The Palace is the administrative heart of an empire, the seat from which a ruler commands their civilisation’s destiny. Every empire begins with a Palace in its capital, a symbol of sovereignty and centralised authority. Should the capital fall to an enemy, the machinery of government relocates to the next largest city, ensuring that no single military defeat can extinguish the flame of governance.
Stats
| Stat | Value |
|---|---|
| Cost | 0 Production (auto-built) |
| Maintenance | 0 gold/turn |
| Required Tech | None |
| Prerequisites | None |
| Special Requirements | Automatically placed in capital city |
Effects
- +3 gold per turn in the capital city.
- If the capital is captured, the Palace automatically transfers to the next largest city in your empire.
Strategy
The Palace requires no deliberate action to construct and costs nothing to maintain, making it a pure benefit. Its +3 gold bonus makes the capital a natural candidate for your economic hub. When planning city placement, keep in mind that your capital will always carry this gold advantage.

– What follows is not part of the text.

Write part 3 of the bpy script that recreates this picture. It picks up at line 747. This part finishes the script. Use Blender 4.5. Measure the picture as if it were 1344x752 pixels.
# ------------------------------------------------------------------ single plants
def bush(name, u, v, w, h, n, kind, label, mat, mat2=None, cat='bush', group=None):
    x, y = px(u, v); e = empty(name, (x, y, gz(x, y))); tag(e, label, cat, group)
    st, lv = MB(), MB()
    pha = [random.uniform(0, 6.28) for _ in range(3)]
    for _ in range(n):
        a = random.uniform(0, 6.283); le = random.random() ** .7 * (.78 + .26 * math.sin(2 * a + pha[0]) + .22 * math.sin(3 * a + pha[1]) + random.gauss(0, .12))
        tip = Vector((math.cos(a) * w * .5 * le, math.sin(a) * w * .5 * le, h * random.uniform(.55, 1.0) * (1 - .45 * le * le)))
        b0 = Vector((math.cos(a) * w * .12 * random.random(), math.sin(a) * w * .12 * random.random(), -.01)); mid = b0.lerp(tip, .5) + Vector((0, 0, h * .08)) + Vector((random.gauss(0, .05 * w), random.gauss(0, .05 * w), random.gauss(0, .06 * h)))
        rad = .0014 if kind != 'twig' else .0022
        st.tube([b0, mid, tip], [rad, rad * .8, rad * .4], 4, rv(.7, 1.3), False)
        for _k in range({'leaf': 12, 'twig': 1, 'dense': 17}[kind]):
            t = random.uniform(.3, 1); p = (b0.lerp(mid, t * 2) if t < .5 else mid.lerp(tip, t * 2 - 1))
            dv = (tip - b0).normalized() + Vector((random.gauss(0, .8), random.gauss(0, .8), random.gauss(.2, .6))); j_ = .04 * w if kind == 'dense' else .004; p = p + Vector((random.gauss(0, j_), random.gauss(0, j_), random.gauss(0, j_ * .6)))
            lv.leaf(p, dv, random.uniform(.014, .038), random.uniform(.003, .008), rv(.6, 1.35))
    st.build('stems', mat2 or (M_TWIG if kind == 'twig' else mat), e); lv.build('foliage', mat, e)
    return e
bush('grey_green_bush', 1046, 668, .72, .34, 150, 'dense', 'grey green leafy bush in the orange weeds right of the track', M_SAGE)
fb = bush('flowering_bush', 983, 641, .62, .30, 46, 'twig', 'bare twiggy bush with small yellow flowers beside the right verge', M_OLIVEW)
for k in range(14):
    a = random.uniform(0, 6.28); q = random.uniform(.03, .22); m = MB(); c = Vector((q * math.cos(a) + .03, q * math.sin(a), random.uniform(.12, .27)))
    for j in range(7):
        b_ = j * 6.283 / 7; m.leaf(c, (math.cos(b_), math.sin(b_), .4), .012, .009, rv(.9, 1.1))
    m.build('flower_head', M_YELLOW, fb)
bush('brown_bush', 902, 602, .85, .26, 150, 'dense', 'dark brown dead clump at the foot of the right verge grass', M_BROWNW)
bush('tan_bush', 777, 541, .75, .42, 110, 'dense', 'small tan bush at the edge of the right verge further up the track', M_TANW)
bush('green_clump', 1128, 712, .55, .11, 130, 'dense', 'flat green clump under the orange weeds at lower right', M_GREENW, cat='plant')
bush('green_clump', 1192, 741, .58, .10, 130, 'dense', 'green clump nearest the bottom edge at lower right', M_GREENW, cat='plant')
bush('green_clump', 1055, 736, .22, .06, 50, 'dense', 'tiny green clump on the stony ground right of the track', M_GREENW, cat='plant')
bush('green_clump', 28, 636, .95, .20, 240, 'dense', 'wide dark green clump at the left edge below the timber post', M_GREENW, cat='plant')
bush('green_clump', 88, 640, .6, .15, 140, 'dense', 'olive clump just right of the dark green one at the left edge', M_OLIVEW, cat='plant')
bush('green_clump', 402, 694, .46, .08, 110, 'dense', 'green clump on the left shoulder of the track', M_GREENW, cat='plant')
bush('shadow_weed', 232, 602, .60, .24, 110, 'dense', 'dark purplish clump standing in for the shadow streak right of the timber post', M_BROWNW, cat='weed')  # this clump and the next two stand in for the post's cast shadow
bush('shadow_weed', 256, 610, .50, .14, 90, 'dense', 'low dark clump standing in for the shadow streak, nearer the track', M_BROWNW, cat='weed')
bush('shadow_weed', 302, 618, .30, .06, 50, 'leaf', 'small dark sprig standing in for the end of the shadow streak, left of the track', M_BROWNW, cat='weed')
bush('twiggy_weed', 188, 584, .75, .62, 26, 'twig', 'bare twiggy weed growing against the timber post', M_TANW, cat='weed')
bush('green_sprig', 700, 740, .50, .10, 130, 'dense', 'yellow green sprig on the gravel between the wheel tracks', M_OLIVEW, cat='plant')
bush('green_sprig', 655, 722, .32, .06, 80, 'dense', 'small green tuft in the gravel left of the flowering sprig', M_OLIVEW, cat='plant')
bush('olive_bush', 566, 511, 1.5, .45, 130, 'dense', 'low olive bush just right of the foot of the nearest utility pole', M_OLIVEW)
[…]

In wartime, the Palace’s transfer mechanic means that losing your capital is painful but not fatal – your government will carry on from elsewhere, though you should still defend the capital fiercely to deny your enemy a well-developed city.
Historical Background
Throughout history, the seat of government has held both practical and symbolic significance. Ancient capitals such as Memphis, Persepolis, and Rome served as administrative centres from which vast bureaucracies managed taxation, law, and military deployment. The palace itself – from the Latin “Palatium,” referring to the Palatine Hill where Roman emperors built their residences – became synonymous with royal authority. When capitals fell in war, successor states routinely established new seats of power: the fall of Rome saw governance shift to Ravenna, and the collapse of the Western Roman Empire prompted Constantinople’s rise as the uncontested centre of Roman civilisation.